It looks as if the Reserve Bank is set to keep interest rates low at least until 2020 in an effort to avoid economic instability, presenting the homeowners in Rockingham the perfect opportunity to make real progress on their mortgage.
The Reserve Bank has expressed concerns about increasing rates too fast, due to the high levels of household debt that burden many Australians. According to the RBA, this level of debt poses a grave threat to the stability of the entire Australian economy in the event of unforeseen economic pressure.
“The high level of household debt also carries certain risks, including that households’ spending decisions might become more sensitive to unexpected weakness in income or wealth,” said the bank’s latest official statement, indicating that an increase in interest rates or any other household expense would have to be taken with caution.
At current rate levels, homebuyers in Rockingham should be able to take big chunks out of their existing home loan, as long as they don’t fall prey to the pressures of low wage growth and high inflation.
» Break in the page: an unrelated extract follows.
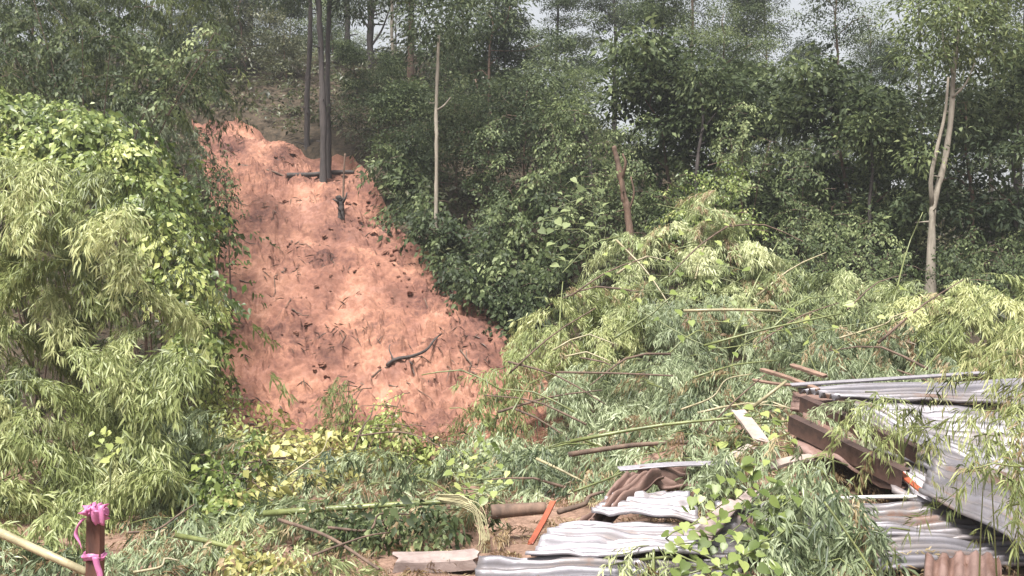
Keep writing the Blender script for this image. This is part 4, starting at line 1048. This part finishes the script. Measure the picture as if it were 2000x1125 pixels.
def pole(name, label, cat, pts, r0, r1, mat, culm=True, group=None, sides=8):
    P = np.array([np.array(p, float) for p in pts])
    base = P.mean(0); base[2] = P[:, 2].min()
    V, Q = culm_tube(P - base, r0, r1, sides=sides) if culm else tube(spline(P, 16) - base, np.linspace(r0, r1, 16), sides)
    return link(name, make_mesh(name, V, Q, M[mat], smooth=True), None, base, label, cat, group)
GC = 'felled bamboo culms'
pole('bamboo_culm', 'long green bamboo culm lying across the foreground', 'bamboo pole', [W(515, 1003, 7.3), W(700, 990, 7.3), W(890, 979, 7.4)], .026, .020, 'culm_green', group=GC)
pole('bamboo_culm', 'short yellow-green culm lying left of the brown stick', 'bamboo pole', [W(345, 1046, 6.7), W(420, 1060, 6.5), W(492, 1082, 6.4)], .020, .014, 'culm_green', group=GC)
pole('dead_stick', 'brown stick slanting down to the bottom edge', 'stick', [W(545, 1015, 7.0), W(640, 1048, 6.6), W(740, 1112, 6.2)], .014, .010, 'twig', False)
pole('bamboo_culm', 'pale bamboo pole slanting in from the lower left edge', 'bamboo pole', [W(-60, 1012, 4.6), W(60, 1068, 4.4), W(170, 1118, 4.3)], .021, .018, 'culm_pale', group=GC)
pole('bamboo_culm', 'upper of two culms leaning above the curled dark sheet', 'bamboo pole', [W(1115, 862, 8.9), W(1280, 832, 8.8), W(1445, 815, 8.8)], .018, .012, 'culm_green', group=GC)
pole('bamboo_culm', 'lower dark culm above the curled dark sheet', 'bamboo pole', [W(1110, 888, 8.4), W(1250, 868, 8.4), W(1395, 862, 8.5)], .024, .016, 'twig', group=GC)
pole('bamboo_culm', 'straight pale culm lying level across the heap', 'bamboo pole', [W(1335, 607, 10.9), W(1430, 605, 10.9), W(1525, 607, 10.9)], .018, .014, 'culm_pale', group=GC)
pole('bamboo_culm', 'thin culm level with the lath ends, left part of the heap', 'bamboo pole', [W(1085, 727, 9.9), W(1200, 729, 9.8), W(1315, 734, 9.7)], .012, .008, 'twig', group=GC)
pole('bamboo_culm', 'thin culm slanting up under the level pale culm', 'bamboo pole', [W(1375, 675, 10.6), W(1500, 642, 10.6), W(1645, 612, 10.7)], .014, .009, 'culm_green', group=GC)
pole('bamboo_culm', 'stub of culm rising to the brown laths', 'bamboo pole', [W(1470, 795, 8.6), W(1500, 772, 8.6), W(1535, 745, 8.7)], .016, .014, 'culm_pale', group=GC)
pole('dead_stick', 'thin reddish twig arching at the scar foot', 'stick', [W(690, 852, 9.8), W(790, 845, 9.7), W(880, 882, 9.4)], .010, .005, 'twig', False)
pole('dead_stick', 'thin stem crossing the bamboo over the lower sheets', 'stick', [W(1610, 980, 5.7), W(1660, 1050, 5.6), W(1720, 1140, 5.5)], .008, .005, 'culm_green', False)
pole('white_pipe', 'thin white pipe lying over the grey sheet', 'pipe', [DP(1605, 975, -.15), DP(1700, 971, -.15), DP(1790, 970, -.15)], .014, .014, 'pvc', False)
pole('log', 'short brown log lying behind the orange-red strip', 'log', [DP(960, 1000, .4), DP(1010, 996, .4), DP(1066, 992, .4)], .055, .045, 'bark_brown', False, sides=10)

GK = 'broken sticks among the felled plants'
kr2 = np.random.default_rng(41)
for lab, x0, y0, x1, y1, d0, d1, r_, mt in [
    ('thin stick crossing the pale leaves left of the grey block', 610, 1085, 760, 1040, 6.3, 6.6, .009, 'twig'),
    ('forked stick under the long green culm', 640, 1030, 800, 1005, 6.9, 7.1, .011, 'twig'),
    ('pale dry stick rising from the yellow leafy branch', 560, 930, 640, 855, 8.6, 8.9, .009, 'culm_pale'),
    ('dark stick rising right of the leaf-tufted sapling', 690, 880, 730, 790, 9.4, 9.6, .010, 'twig'),
    ('dark culm stump behind the orange-red strip', 1090, 1000, 1180, 960, 7.2, 7.4, .022, 'twig'),
    ('thin bare stem slanting over the blue-green plumes', 1120, 960, 1300, 880, 7.8, 8.1, .010, 'culm_green'),
    ('dry stem leaning out of the heap above the tilted board', 1330, 800, 1470, 730, 9.0, 9.2, .010, 'culm_pale'),
    ('bare culm slanting across the middle of the heap', 1200, 660, 1340, 560, 11.4, 11.8, .014, 'culm_green'),
    ('bare stem at the right end of the heap crest', 1640, 660, 1800, 600, 10.6, 10.9, .012, 'culm_pale'),
    ('dark stick poking from the leaves at the lower left clump foot', 250, 1040, 380, 985, 6.9, 7.2, .010, 'twig'),
    ('short pale stick at the bottom edge right of the stake', 260, 1118, 350, 1095, 6.1, 6.2, .010, 'culm_pale'),
]:
    A_, B_ = W(x0, y0, d0), W(x1, y1, d1)
    Cm = (A_ + B_) / 2 + kr2.normal(0, .04, 3); Dm = A_ * .3 + B_ * .7 + kr2.normal(0, .03, 3)
    pole('dead_stick', lab, 'stick', [A_, Cm, Dm, B_], r_, r_ * .5, mt, False, GK, 6)

# bundle of dead straw hanging over the green culm
sr = np.random.default_rng(9)
b0 = W(925, 1090, 7.1); b0[2] = float(G(b0[0], b0[1]))
straw = link('straw_bundle', None, None, b0, 'pale dead straw bent over right of the long culm', 'straw')
for i in range(16):
    o_ = sr.normal(0, 10, 3)
    P = [W(860 + o_[0], 972 + o_[1] * .3, 7.3), W(915 + o_[0] * .6, 982 + o_[1] * .5, 7.2), W(940 + o_[0], 1015 + o_[2], 7.15), W(948 + o_[0] * 1.3, 1055, 7.1), W(945 + o_[0] * 1.8, 1085 + o_[2], 7.08)]
    V, Q = tube(spline(P, 12) - b0, np.linspace(.005, .002, 12), 5)
    link('straw', make_mesh('straw', V, Q, M['straw'], smooth=True), straw)

# ------------------------------------------------------------------ on the scar
def ground_pole(name, label, cat, pix, r0, r1, mat, lift=.03, forks=(), group=None):
    P = np.array([on_ground(*p) + [0, 0, lift] for p in pix])
    lz = np.interp(np.arange(len(P)), [0, len(P) - 1], [P[0, 2], P[-1, 2]])
    P[:, 2] = np.maximum(lz + .25 * (P[:, 2] - lz), P[:, 2] - lift)
    base = P[0].copy()
    o = link(name, None, None, base, label, cat, group)
    V, Q = tube(spline(P, 18) - base, np.linspace(r0, r1, 18), 6)
    link('stem', make_mesh('stem', V, Q, M[mat], smooth=True), o)
    for f in forks:
        P2 = [on_ground(*p) + [0, 0, lift + .06 * i] for i, p in enumerate(f)]
        V, Q = tube(spline(P2, 8) - base, np.linspace(r1 * 1.3, r1 * .6, 8), 5)
        link('fork', make_mesh('fork', V, Q, M[mat], smooth=True), o)
    return o
ground_pole('dead_branch', 'dark crooked dead branch lying on the bare earth', 'branch', [(757, 702), (775, 712), (805, 704), (832, 686), (848, 664), (862, 650)], .035, .010, 'bark_dark', .08,
            forks=[[(770, 712), (760, 696), (762, 690)], [(805, 704), (800, 716), (806, 724)]])
ground_pole('fallen_log', 'thin dark log lying level behind the twin trunks', 'log', [(560, 338), (610, 334), (650, 333), (692, 331)], .06, .045, 'bark_dark', .10)
ground_pole('dead_branch', 'long thin root trailing across the upper scar', 'root', [(440, 318), (480, 325), (530, 332), (560, 336)], .03, .02, 'twig', .03)
trunk_tree('broken_sapling', 'thin snapped sapling right of the twin trunks', [(668, 395, 19.2), (671, 350, 19.2), (673, 300, 19.2)], .025, .018, 'bark_brown', seed=31)
trunk_tree('tree_stump', 'dark splintered stump below the snapped sapling', [(668, 405, 18.8), (666, 395, 18.8), (664, 385, 18.8)], .07, .05, 'bark_dark',
           extra=[([(668, 398, 18.8), (674, 388, 18.7), (678, 376, 18.7)], .03, .012), ([(664, 398, 18.8), (656, 392, 18.7), (650, 389, 18.7)], .03, .012)], seed=32)
# clods and roots, parts of the scar
def clod_mesh(seed):
    r = np.random.default_rng(seed)
    u = np.array([(math.cos(a) * math.cos(e), math.sin(a) * math.cos(e), math.sin(e)) for e in (-.5, .35, 1.0) for a in np.arange(6) * 1.047 + e])
    V = np.vstack([u, [0, 0, 1.0]]) * r.uniform(.7, 1.25, (19, 1)) * [1.2, 1, .7]
    q = np.arange(6); q2 = (q + 1) % 6
    T = [(a, b, b + 6) for a, b in zip(q, q2)] + [(a, b + 6, a + 6) for a, b in zip(q, q2)] + [(a + 6, b + 6, b + 12) for a, b in zip(q, q2)] + [(a + 6, b + 12, a + 12) for a, b in zip(q, q2)] + [(a + 12, b + 12, 18) for a, b in zip(q, q2)]
    return make_mesh('soil_clod', V, np.array(T), M['clod'], smooth=False)
CL = [clod_mesh(k) for k in range(6)]
cr_ = np.random.default_rng(61)
cnt = 0
while cnt < 200:
    j = int(cr_.integers(10, nv - 10)); i = int(cr_.integers(12, nu - 12))
    x, y = SX[i, j], SY[i, j]
    if fbm(np.array(x * .8), np.array(y * .8), 2) < cr_.uniform(.0, .55): continue
    o = bpy.data.objects.new('soil_clod', CL[cnt % 6]); COL.objects.link(o); o.parent = scar
    s = .02 + .055 * cr_.random() ** 3
    o.location = (x, y, float(SZ[i, j]) + s * .2); o.scale = (s, s, s); o.rotation_euler = (cr_.normal(0, .3), cr_.normal(0, .3), cr_.uniform(0, 6.28))
    cnt += 1
for k in range(26):
    j = int(cr_.integers(12, nv - 40)); i = int(cr_.integers(14, nu - 30))
    x, y = SX[i, j], SY[i, j]
    a = cr_.normal(-.9, .6); ln = cr_.uniform(.25, 1.0)
    n = 7
    t = np.linspace(0, 1, n)
    qx = x + np.cos(a) * ln * t + cr_.normal(0, .04, n); qy = y + np.sin(a) * ln * t + cr_.normal(0, .04, n)
    qz = G(qx, qy) + .012 + np.abs(cr_.normal(0, .025, n))
    V, Q = tube(np.stack([qx, qy, qz], -1), np.linspace(.013, .004, n) * cr_.uniform(.7, 1.5), 4)
    link('root', make_mesh('root', V, Q, M['twig'], smooth=True), scar)
# straw and root hairs too fine to pick apart
Lv = Leaves()
m = 5200
ii = cr_.integers(6, nu - 6, m); jj = cr_.integers(4, nv - 4, m)
keep = fbm(SX[ii, jj] * .7 + 9, SY[ii, jj] * 1.5, 3) > cr_.uniform(.08, .42, m)
ii, jj = ii[keep], jj[keep]; m = len(ii)
az = cr_.normal(-1.3, .9, m)
Lv.add(np.stack([SX[ii, jj], SY[ii, jj], SZ[ii, jj] + .015], -1), np.stack([np.cos(az), np.sin(az), cr_.normal(-.35, .25, m)], -1), np.tile([0, 0, 1.], (m, 1)) + cr_.normal(0, .3, (m, 3)), cr_.uniform(.06, .28, m), cr_.uniform(.008, .022, m), cr_.uniform(0, .7, m))
link('root_hairs', Lv.mesh('root_hairs', leaf_mat('root_litter', (.035, .022, .018), (.10, .06, .042), (.24, .17, .10)), O3, True), label='dark root hairs and torn straw strewn over the bare earth', cat='litter', kind='stuff')

# ------------------------------------------------------------------ marker stake with pink ribbon
ST0 = W(181, 1125, 4.0); ST0[2] = float(G(ST0[0], ST0[1])) - .05
ST1 = W(187, 1000, 4.0)
stake = bar('marker_stake', 'dark red-brown wooden stake with pink ribbon at lower left', 'stake', ST0, ST1, .062, .05, 'stake', 21, up=(0, -1, .05), seg=10)
rb = W(180, 1000, 3.97)
ribbon = link('pink_ribbon', None, None, rb, 'crumpled pink plastic ribbon tied to the stake', 'ribbon')
def strip(pts, w, nm, tw=.6):
    c = spline(pts, 14); t = np.linspace(0, 1, 14)
    ang = tw * np.sin(t * 5)
    wv = np.stack([np.cos(ang), np.sin(ang) * .7, .3 * np.sin(t * 7)], -1) * w
    V = np.stack([c - wv / 2, c + wv * .05 + [0, -.004, 0], c + wv / 2], 1).reshape(-1, 3) - rb
    o = link(nm, make_mesh(nm, V, grid_faces(14, 3), M['pink'], smooth=True), ribbon)
    md = o.modifiers.new('thickness', 'SOLIDIFY'); md.thickness = .0015
kr = np.random.default_rng(12)
kc = W(184, 1004, 3.95)
for k in range(9):                  # crumpled loops of the tied tape
    az = k * .75 + kr.normal(0, .3); rd = kr.uniform(.028, .05); lift = kr.uniform(-.02, .045)
    dx, dy = math.cos(az) * rd, math.sin(az) * rd * .7
    sd = kr.normal(0, .018, (3, 3))
    strip([kc, kc + np.array([dx * .6, dy * .6, lift]) + sd[0], kc + np.array([dx, dy, lift * .6 + .012]) + sd[1], kc + np.array([dx * .7, dy * .7, -.012]) + sd[2], kc + np.array([0, 0, -.008])], kr.uniform(.022, .038), 'loop', kr.uniform(.5, 1.6))
strip([W(165, 1012, 3.95), W(153, 1026, 3.94), W(148, 1044, 3.94), W(155, 1060, 3.93), W(160, 1072, 3.93)], .018, 'tail', 1.1)
strip([W(186, 1088, 3.93), W(190, 1105, 3.93), W(195, 1125, 3.93), W(190, 1150, 3.93)], .026, 'tail', .8)
strip([kc, W(196, 985, 3.94), W(203, 977, 3.94)], .03, 'tail', .5)
a_ = np.linspace(0, 2 * math.pi, 15)
bc = W(184, 1085, 4.0)
strip([bc + np.array([math.cos(a) * .042, math.sin(a) * .036, .006 * math.sin(3 * a)]) for a in a_], .02, 'band', 0)
# the band stands upright round the stake
ob = ribbon.children[-1]
V = np.array([bc + np.array([math.cos(a) * .043, math.sin(a) * .038, h + .004 * math.sin(3 * a)]) for a in a_ for h in (-.014, .014)]) - rb
ob.data = make_mesh('band', V, grid_faces(15, 2), M['pink'], smooth=True)

# ------------------------------------------------------------------ damp air
def box_mesh(lo, hi):
    V = np.array([(x, y, z) for x in (lo[0], hi[0]) for y in (lo[1], hi[1]) for z in (lo[2], hi[2])], float)
    Q = np.array([(0, 1, 3, 2), (4, 6, 7, 5), (0, 4, 5, 1), (2, 3, 7, 6), (0, 2, 6, 4), (1, 5, 7, 3)])
    return V, Q
hm = bpy.data.materials.new('damp_air'); hm.use_nodes = True
ht = hm.node_tree
ht.nodes.remove(ht.nodes['Principled BSDF'])
pv = ht.nodes.new('ShaderNodeVolumePrincipled')
pv.inputs['Color'].default_value = (.92, .94, .97, 1); pv.inputs['Density'].default_value = HAZE; pv.inputs['Anisotropy'].default_value = .2
ht.links.new(pv.outputs[0], ht.nodes['Material Output'].inputs['Volume'])
V, Q = box_mesh((-950, -60, -12), (950, 950, 32))
link('haze', make_mesh('haze', V, Q, hm), label='thin damp haze in the air over the whole hillside', cat='haze', kind='stuff')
While the bank has urged employers to raise wages, some have accused it of neglecting to control inflation in favour of keeping low interest rates.
Rates have been at an equal 60 year low of 1.5% since August 2016 and this month the RBA left rates on hold for a record 19th consecutive meeting.
They have acknowledged the potential risks of keeping interest rates down for such an extended period, saying in their quarterly monetary policy statement that rates would need to go up at “some point” but that the timing would depend on a rise in inflation and wages.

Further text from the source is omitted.